リー氏は、実体験を語り、拉致された人々は炭鉱での強制労働を強いられ、十分な食料も与えられないことなどを明かしし、「水も、燃料も、食料もなく、奪略が止む兆しは全く見えません。塩を持っている家庭はよい生活が出来ていると見なされています。春には人々は蛙や蛇、ネズミを食べて飢えを凌いでいます。一度強制収容所に入れられれば、このような生活は北朝鮮では日常事です」と述べた。
韓国政府によると、南北朝鮮戦争の際は、8万2959人の韓国人民らが北朝鮮へと拉致されたという。1950年以来北朝鮮拉致被害者解放支援団体拉致被害者救済センターからはまったく拉致被害者救済に関する報告はなされなかった。南北朝鮮戦争以後、さらに486名の人々が拉致され、その大部分は漁師であったという。

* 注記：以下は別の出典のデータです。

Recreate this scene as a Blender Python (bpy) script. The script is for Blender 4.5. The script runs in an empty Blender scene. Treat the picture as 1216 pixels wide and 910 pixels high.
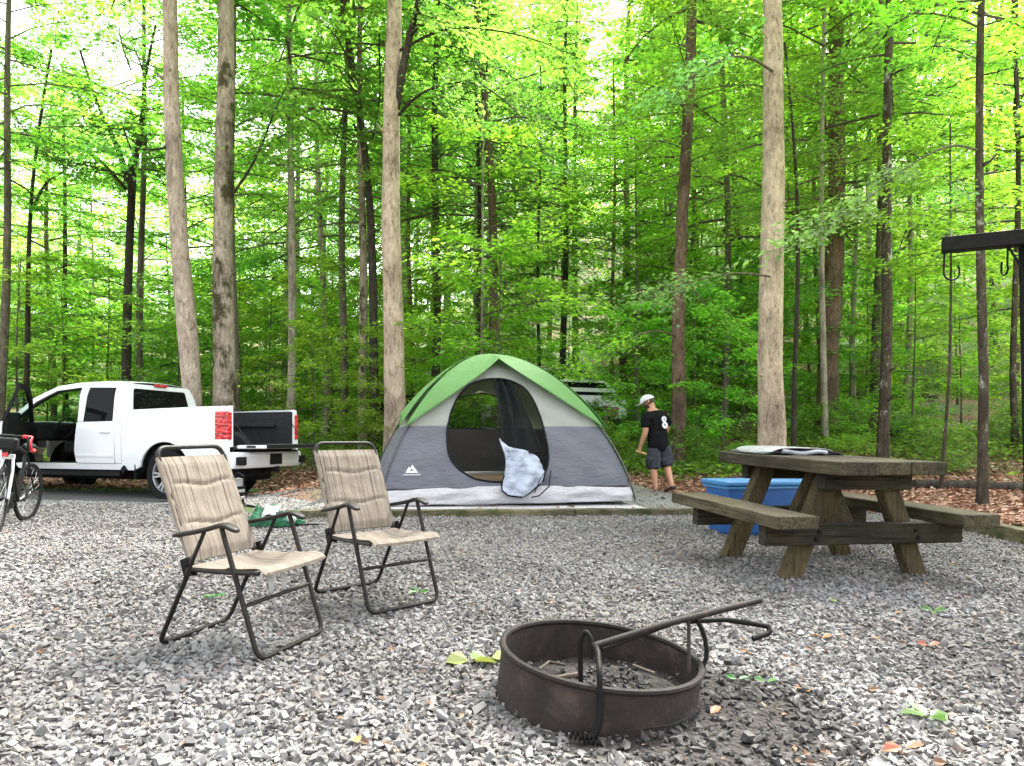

漁船に乗船していた際に13人の乗組員と共に拉致され平壌に連れてこられたジン・ジャン・パル氏は、炭鉱生産工場へ連れて行かれる前に7ヶ月間社会主義思想を教え込まれたという。
ジン氏は、「私は35年間炭鉱生産工場で働き、負傷を負ったり、韓国にいる家族のことを思って悲しみに暮れていました。時々、穀物が尽きて私たちは野山で食べられそうな草を食べるしかない状況へと陥ることもありました。今、私はしばしば過去の北朝鮮に抑留されていた日々を思い起こし、どうしてこのような想像しがたい日々を生き残ることが出来たのか、本当に不思議に思えます」と述べたという。
北朝鮮自由同盟議長で今回のワシントンD.C.における北朝鮮解放週間の主催者の1人、スザンヌ・スコルテ氏は拉致被害者の声や北朝鮮の家族の声がホワイトハウス前を通して世界に聞かれることに期待を寄せている。
スコルテ氏は、「私たちは金正日政権にどんな支援を与える前にもまず考えなければ生けないのは人権問題です。金正日政権はすべての戦争捕虜を解放するべきです。日本人拉致被害者、韓国人拉致被害者、そしてその他多くの国からの拉致被害者が解放されてから、北朝鮮支援問題について交渉を始めるべきです。ですから私はブッシュ政権が今回のイベントを通してよりこのことに対して強行な手段を取る事が出来るようになることを期待しています。私はこのイベントを通してブッシュ大統領の心を突き刺すと信じています。問題は人々が事なかれ主義に傾きやすいことです。そのような人々の精神と格闘するのですから、この戦いは容易ではありません」と述べた。
またスコルテ議長はなぜ彼女は米国政権による圧力が北朝鮮にとって「太陽政策」よりも効果的かについて、「私たちが恐れているのはブッシュ政権が金正日がビルクリントンに仕掛けたわなと同じわなに捕らわれるのではないかということです。私はクリントン政権では金正日と誠意を持って交渉しようとしたと思います。しかし、北朝鮮は米国の誠意を支援を絞り取るために利用したに過ぎなかったのです。金正日は韓国人らが太陽政策は結果的に改革へとつながると信じているがために、韓国人に対しても同様のことを行っています。しかしもし太陽政策で達成されたそれぞれの具体的な事例を検証してみると、太陽政策は北朝鮮人民の人権のために何の進展も施していない完全な失策であったことがわかるでしょう」と述べた。
リー氏は、近所の家族と北朝鮮で自殺した男性の葬儀を執り行った北朝鮮拉致被害者のうちの生存者で、「私はここにいるあなた方すべてが北朝鮮人民と拉致被害者に純粋な懸念を抱いていることはわかっています。私は私の証を聞いてくださったすべての方々に感謝します。私はもうひとたびあなたがたに拉致被害者らがいつの日が人間らしい生活が送れるための祈りを捧げてくださるようにお頼みいたします」と要求し、証しを述べ終えた。